My guess is that the people behind HDMI wanted to avoid the confusion that DVI caused, so they weren’t in a rush to upgrade the standard. Their thinking was too narrow. USB isn’t confusing at all, and it upgraded when necessary.
DVI sought to save money by not manufacturing pins or drilling holes that aren’t needed. What they should have done is produced one connector type to work with all DVI ports. Their concern over the saving of pennies resulted in consumers returning to stores multiple times because there were no less than four different pin arrangements for connectors under the DVI standard, all released at roughly the same time.

The standard was ready for obsolescence by design, though, because it required a separate sound connection. Although high quality sound connections were already separate at the time, the world was ready for superior sound and video in one connector by this time, and it soon had one. Enter HDMI, the second (and vastly superior) high def standard.

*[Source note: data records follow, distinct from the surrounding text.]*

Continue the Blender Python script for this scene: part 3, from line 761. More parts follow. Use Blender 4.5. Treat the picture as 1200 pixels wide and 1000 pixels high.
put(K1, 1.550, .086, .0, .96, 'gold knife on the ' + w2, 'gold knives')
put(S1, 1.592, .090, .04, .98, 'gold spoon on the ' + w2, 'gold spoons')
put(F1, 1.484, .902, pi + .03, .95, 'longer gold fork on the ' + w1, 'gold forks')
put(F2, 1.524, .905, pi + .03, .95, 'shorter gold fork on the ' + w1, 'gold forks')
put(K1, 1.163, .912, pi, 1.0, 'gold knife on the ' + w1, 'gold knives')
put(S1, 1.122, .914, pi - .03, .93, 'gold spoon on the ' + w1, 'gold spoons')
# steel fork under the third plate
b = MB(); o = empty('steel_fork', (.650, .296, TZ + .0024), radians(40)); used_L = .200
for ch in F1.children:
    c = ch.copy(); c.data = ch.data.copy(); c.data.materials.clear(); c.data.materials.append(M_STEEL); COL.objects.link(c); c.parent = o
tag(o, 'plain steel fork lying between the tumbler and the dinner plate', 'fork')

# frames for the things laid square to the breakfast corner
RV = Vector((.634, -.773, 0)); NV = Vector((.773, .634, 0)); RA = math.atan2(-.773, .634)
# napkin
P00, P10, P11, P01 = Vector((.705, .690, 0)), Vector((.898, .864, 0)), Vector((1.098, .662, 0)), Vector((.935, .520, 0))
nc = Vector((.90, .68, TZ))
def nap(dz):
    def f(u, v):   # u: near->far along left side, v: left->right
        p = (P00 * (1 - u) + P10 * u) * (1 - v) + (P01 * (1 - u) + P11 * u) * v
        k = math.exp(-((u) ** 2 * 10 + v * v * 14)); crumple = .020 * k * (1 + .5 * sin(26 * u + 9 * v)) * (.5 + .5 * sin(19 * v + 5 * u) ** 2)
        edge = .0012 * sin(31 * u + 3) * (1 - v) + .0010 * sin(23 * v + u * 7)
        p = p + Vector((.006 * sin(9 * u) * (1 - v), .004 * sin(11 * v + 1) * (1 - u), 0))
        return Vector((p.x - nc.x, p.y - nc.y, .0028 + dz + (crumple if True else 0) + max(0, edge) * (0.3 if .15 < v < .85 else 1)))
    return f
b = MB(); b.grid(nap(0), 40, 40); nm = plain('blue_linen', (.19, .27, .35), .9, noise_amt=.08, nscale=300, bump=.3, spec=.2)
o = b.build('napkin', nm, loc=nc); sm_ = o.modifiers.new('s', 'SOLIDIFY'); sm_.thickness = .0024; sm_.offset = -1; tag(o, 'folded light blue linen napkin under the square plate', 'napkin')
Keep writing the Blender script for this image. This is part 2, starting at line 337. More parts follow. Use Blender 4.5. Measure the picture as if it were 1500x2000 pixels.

I get the impression that DVI was only ever meant to be a temporary standard, since HDMI incorporated a new type of copyright protection which essentially turned your high def cable into a kind of dongle- hardware without which HD content cannot be viewed. Although that’s not exactly an accurate description, that’s how I think of it.
Basically, the change to higher resolution was being taken advantage of as an opportunity to get a death grip on copyrighted material.
Meanwhile, the negative response to the DVI fiasco must have convinced them to hold to one version of HDMI for as long as possible. Otherwise there would have been no need for the display port. But it was never the standard at fault. It was the fact that one needed an unusual degree of understanding to use DVI at all.
This is just my guess as to the logic involved. Purely speculation based on the knowledge that TV standards typically don’t improve until the situation demands it.
For instance, HD resolutions were available for many years before an HD standard was adopted. Not for TV, but for computer monitors, which have always been non-interlaced to avoid eye strain. Interlacing is what made paused VCR recordings of television broadcasting blurry, because every other frame only drew every other line of the images. Computer monitors never had that drawback.
But broadcast TV remained interlaced until the demand for larger sets made the poor quality of broadcastings painfully obvious.
In any case, the new 4k standard has forced HDMI to meet modern expectations.

Neither connector- display port or HDMI- is inherently better. The situation changes with each upgrade of the standard. And now both standards improve every year or two. What you really want to know, then, is which standard updated most recently. That would be HDMI, which released version 2.1 in November 2017. HDMI - credit
But Displayport (really stupid calling it that, as the standard applies to cables, ports, and connectors together, and any video port on any computer has always been called a display port, so calling it that is hella misleading) will be doing theirs as soon as they can. They were supposed to do it last year, but that’s been put off perhaps a year and a half down the line. DisplayPort - credit
I feel Displayport is a lot better than HDMI for a few reasons.
First is simply that there is a clip to hold DP in place. Why they thought HDMI would be fine without one is beyond me.
Secondly DP has a much higher bandwidth. I run a 2k 144hz monitor and it will not even accept HDMI as it would not be able to carry the signal.
Third, you can daisy chain monitors with it. Meaning multiple displays from a single output.
Because of these I feel like it's the next step in the evolution. Akin to moving from serial cables to usb.